Vie matérielle et vie spirituelle ne s’opposent pas, elles sont imbriquées l’une dans l’autre. Saint Benoît affirme dans la Règle : Ils seront véritablement moines s’ils vivent du travail de leurs mains à l’exemple de nos pères et des Apôtres ( RG.48,8). Le travail qui permet de produire des richesses est un des piliers de la vie bénédictine à qui le Moyen-âge a donné comme devise : Ora et labora.
Le travail non seulement est source de richesses matérielles mais aussi spirituelles : ainsi parlant du travail de la cuisine où les frères doivent se relayer, il est dit : Par cet exercice on acquiert plus de mérite et de charité (RB.35,2).
Le travail protège contre l’oisiveté (« ennemie de l’âme »), mais aussi est obéissance, service, amour des frères. En cela le travail acquiert une place, un rôle et un statut privilégié dans la tradition monastique, et est mis au même rang qu’une activité spirituelle comme la lectio divina.
Ainsi un frère qui ne peut passer tout son dimanche à faire des lectures spirituelles ou à prier, on doit lui donner un travail manuel pour l’empêcher de tourner en rond (RB.48,23).
Mais le travail ne doit pas être non plus une obsession, surtout si la cupidité s’en mêle. Pour ce qui concerne les prix des fruits du travail, précise la Règle, on veillera à ce que l’avarice ne s’y glisse pas. Au contraire on vendra un peu moins cher que les séculiers, afin qu’en toutes choses Dieu soit glorifié (RB.57,7-8).

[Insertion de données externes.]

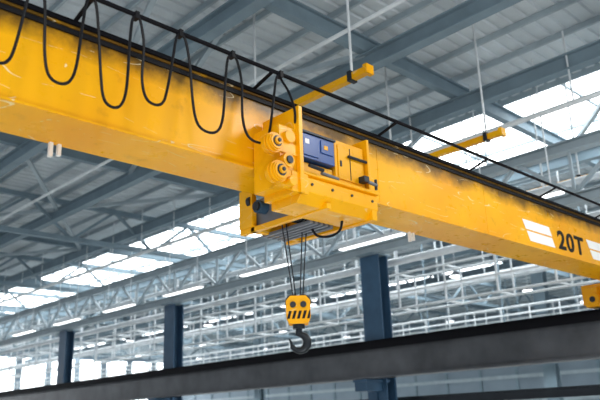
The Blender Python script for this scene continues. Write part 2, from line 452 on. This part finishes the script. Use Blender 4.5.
# pipes & cable trays
b=B()
for (x,z,r) in ((23.8,7.9,.12),(23.8,6.5,.16),(34.5,7.4,.25),(20.2,9.2,.09),(12.5,9.8,.06)):
    b.cyl((x,-6,z),(x,108,z),r,'pipe',10)
y=-4
while y<106:
    for (x,z) in ((23.8,7.6),(34.5,7.4),(20.2,9.2)): b.cyl((x,y,z),(x,y,11.7),.03,'pipe',6)
    y+=3.1
b.build('service_pipework')
def rail(x,z,y0,y1,name):
    b=B()
    b.box((x-.1,y0,z-.3),(x+.9,y1,z),'beam')
    for dz in (.4,.75,1.15): b.cyl((x,y0,z+dz),(x,y1,z+dz),.045,'pipe',6)
    y=y0
    while y<y1:
        b.cyl((x,y,z),(x,y,z+1.15),.04,'pipe',6); y+=1.6
    y=y0+.1
    while y<y1:
        b.cyl((x+.4,y,z),(x+.4,y,11.6),.05,'beam',6); y+=4.8
    b.build(name)
rail(33,4.2,0,95,'walkway_railing')
rail(42,5.6,0,95,'walkway_railing')
rail(52,5.0,0,105,'walkway_railing')
# second-bay runway beam
b=B(); b.ib((42,-6,3.6),(42,100,3.6),.5,1.1,.08,'beam'); b.build('second_bay_runway_beam')

# ================================================================== SHELL
b=B(); b.box((-8,-6,-H0-.2),(76.3,110.3,-H0),'floor'); b.build('floor')
b=B(); b.box((76,-6,-H0),(76.3,110,ZR),'wall')
for k in range(24): b.box((75.85,-5+k*4.8,-H0),(76,-4.7+k*4.8,ZR),'beam')
for z in (1.5,4.2,8): b.box((75.8,-6,z),(76,110,z+.4),'pur')
b.build('wall_far')
b=B(); b.box((-8,110,-H0),(76.3,110.3,ZR),'wall')
for k in range(17): b.box((-6+k*4.8,109.9,3.5),(-2.4+k*4.8,110,11.2),'sky')
b.build('wall_left')

# ================================================================== LIGHT / CAMERA
w=bpy.data.worlds.new('World'); bpy.context.scene.world=w; w.use_nodes=True
bg=w.node_tree.nodes['Background']; bg.inputs[0].default_value=(.86,.93,1,1); bg.inputs[1].default_value=.76
def area(name,loc,target,size,e,col=(1,1,1)):
    l=bpy.data.lights.new(name,'AREA'); l.energy=e; l.size=size; l.color=col
    o=bpy.data.objects.new(name,l); bpy.context.scene.collection.objects.link(o); o.location=loc
    o.rotation_euler=(V(target)-V(loc)).to_track_quat('-Z','Y').to_euler()
area('added_girder_fill',(-1,-1,9),(7,8,4.3),2.5,500,(1,.97,.92))  # added fill light for a warm highlight on the girder, no fixture modelled
area('added_girder_fill.001',(14,0,9),(15,8,4.3),2.5,540,(1,.97,.92))  # second added fill, brightens the far half of the girder web
area('added_girder_fill_low',(4,2,-4),(8,8.4,4),3.0,360,(1,.97,.92))  # added fill from below for the girder underside, not a lamp of the hall

Xa=V((.7217,-.1849,-.6671)).normalized(); Ya=V((-.6914,-.2397,-.6816)); Ya=(Ya-Xa*Ya.dot(Xa)).normalized(); Za=Xa.cross(Ya)
cam=bpy.data.cameras.new('cam'); cam.sensor_width=36; cam.lens=42.66; cam.clip_end=500
cam.dof.use_dof=True; cam.dof.focus_distance=12.5; cam.dof.aperture_fstop=.85
co=bpy.data.objects.new('camera',cam); bpy.context.scene.collection.objects.link(co)
co.matrix_world=Matrix((Xa,Ya,Za)).to_4x4()
bpy.context.scene.camera=co
for o in list(bpy.context.scene.objects):
    if o.parent is None: o.location.z+=H0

6-U n moine bénédictin n’est pas seul. Quelle est sa plus précieuse et constante compagnie ?
L’un des plus grands théoriciens de la vie monastique (Evagre) donne cette définition du « moine » :
Moine est celui qui est séparé de tous pour être uni à tous. A mon avis, il faut compléter et couronner cette définition par cette autre : Moine est celui qui n’a regards que pour Dieu seul, qui n’a de désirs que pour Dieu seul, et qui ne voulant plaire qu’à Dieu seul, devient cause de paix pour les autres.
Le moine comme son nom l’indique ne s’encombre pas de préoccupations diverses, il reste unifié pour une seule chose : plaire à Dieu, servir Dieu qui l’a appelé à être son serviteur, Lui obéir, L’Ecouter dans sa Parole, et s’appliquer à accomplir Sa Volonté.
Aussi l’Ecoute assidue, amoureuse de la Parole divine, à travers les Saintes Ecritures principalement, mais aussi dans la liturgie, et dans les lectures communes faites au réfectoire, au chapitre, jusque dans le travail, est l’activité essentielle du moine.
Le moine vit avec la Parole de Dieu en tout temps, en tout lieu, en toutes circonstances, il en reçoit une nourriture surnaturelle, et y puise des forces toujours neuves, pain pour l’âme, lumière pour l’esprit, paix pour le cœur.